Got a parts Miata and as a bonus it has a newer set of Koni's on it. Of course that would be too much good luck for me. Any thoughts on how to get the bolt out of the lower strut mount when it's flush w/ the control arm (thank you previous owner)?
Got a parts Miata and as a bonus it has a newer set of Koni's on it. Of course that would be too much good luck for me. Any thoughts on how to get the bolt out of the lower strut mount when it's flush w/ the control arm (thank you previous owner)?
May have to remove the strut and LCA as one unit, but you may be able to get a bolt extractor in there.
If not, sawzall. They're surprisingly useful on Miata suspensions.

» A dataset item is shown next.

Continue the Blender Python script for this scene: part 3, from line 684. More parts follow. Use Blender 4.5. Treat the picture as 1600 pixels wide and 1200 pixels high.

I had a similar problem with my Miata. The captive bolts in the LCAs broke free and were just spinning. I ended up buying some used LCAs from Willy and replaced the whole thing when I did the suspension.
Cut the captive nut off the other side w/ an angle grinder + cutoff wheel. Drive bolt out w/ drift and hammer.
There probably isn't any clearance on either side between the metalastic bushing of the shock absorber and the boxed-in portion of the LCA.
I had to cut the lower-outer hub to rear LCA bolts on my Miata when doing urethane bushings recently as they were utterly seized. It took lots of heat, Aerokroil and a very solid setup in the big press to crack the stubs in the hubs loose.
+1 on the captive nut being broken loose. My solution was to use a angle grinder to cut a box just big enough to get a wrench in there to hold the nut while the impact did it's job. I cut from the bottom side of the LCA by the hole that's already there (i'm talking rears here). If done minimally there shouldn't be any strength loss.
motomoron wrote: Cut the captive nut off the other side w/ an angle grinder + cutoff wheel. Drive bolt out w/ drift and hammer.
Already done that and have been spraying and hitting with the BFH and the damn thing still won't budge. Tonight it's carbite drill bits to see if I can weaken the bolt enough to rip the thing out. Any other suggestions?
My rears went OK but I couldn't get this bolt out on my fronts. Ended up punting it to a local shop and paying for it. :(
Hey, at least you're not alone...
White_and_Nerdy wrote: . Ended up punting it to a local shop and paying for it. :( Hey, at least you're not alone...
Thought crossed my mind also, but the car doesn't have a motor.....
I've had reasonably good luck drilling the center out of the bolt and using a fluted extractor. A long enough drill and extension to the extractor might work. I had a similar problem when my tow loop got snapped off after being bump drafted.